Each religion, of course, must determine its own doctrine and beliefs. [Including the Catholic Church? Apparently not, according to some.] If official Catholicism [As opposed to which other Catholicism?] wants to teach that Judaism has been superseded and is irrelevant, [See? There is that premise from above that we refused to accept.] it is free to do so. But in that case, all the Jewish-Catholic dialogue of the last several decades can have had only one ultimate Catholic purpose: the conversion of Jews. [And everyone else, too. This is a surprise? At the same time I recognize how foreign this idea may be to Jews, who do not attempt to make coverts.]
I know Jews who have freely converted to Christianity, and I’m happy to welcome them into my own Protestant faith community. [This author isn’t Jewish, but he sure has a bone to pick with the Catholic Church!] But it must be terribly difficult for Jews to ponder becoming Christian when Christianity has spent almost 2,000 years denigrating Judaism and oppressing Jews. [Grrr…]
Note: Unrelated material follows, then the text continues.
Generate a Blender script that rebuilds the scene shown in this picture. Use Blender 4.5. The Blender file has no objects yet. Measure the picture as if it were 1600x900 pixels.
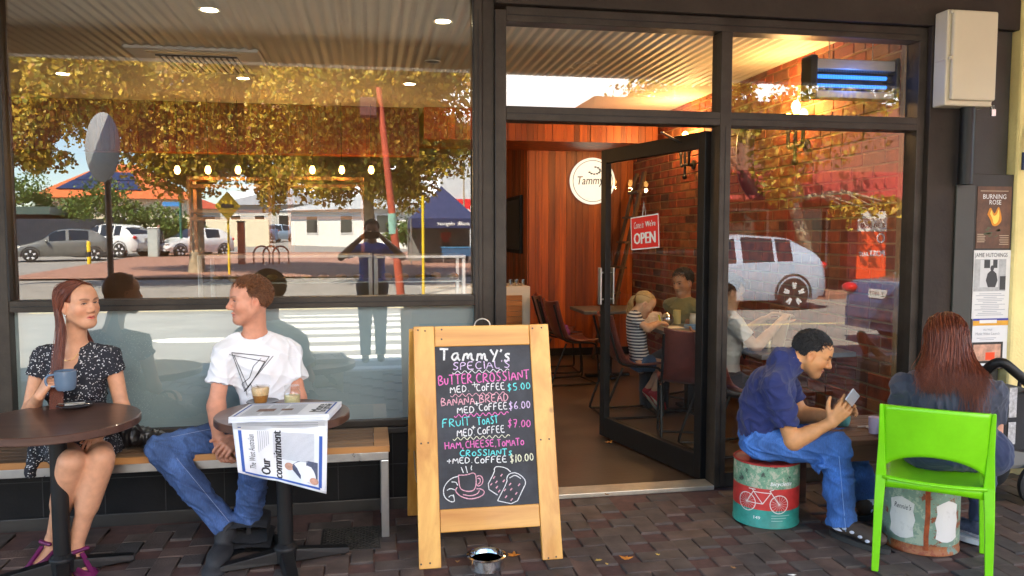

So the pope and other Catholics should not be surprised when Jews express offense at the newly revised prayer. [I can live with that. I can live with practicing Jews praying the infamous, and racist, "shelo asani goi" every day.] Any such surprise is evidence of a mysterious tone-deafness that fails to imagine or anticipate how one’s words will be heard by others. [This raises the question about whether we simply choose to be offended or not.]
If the church’s liturgy continues to promote the belief that Jews are lost infidels beyond God’s redemption, [This smacks of the hysterical.] Catholics should not expect Jews to rejoice in so demeaning a designation.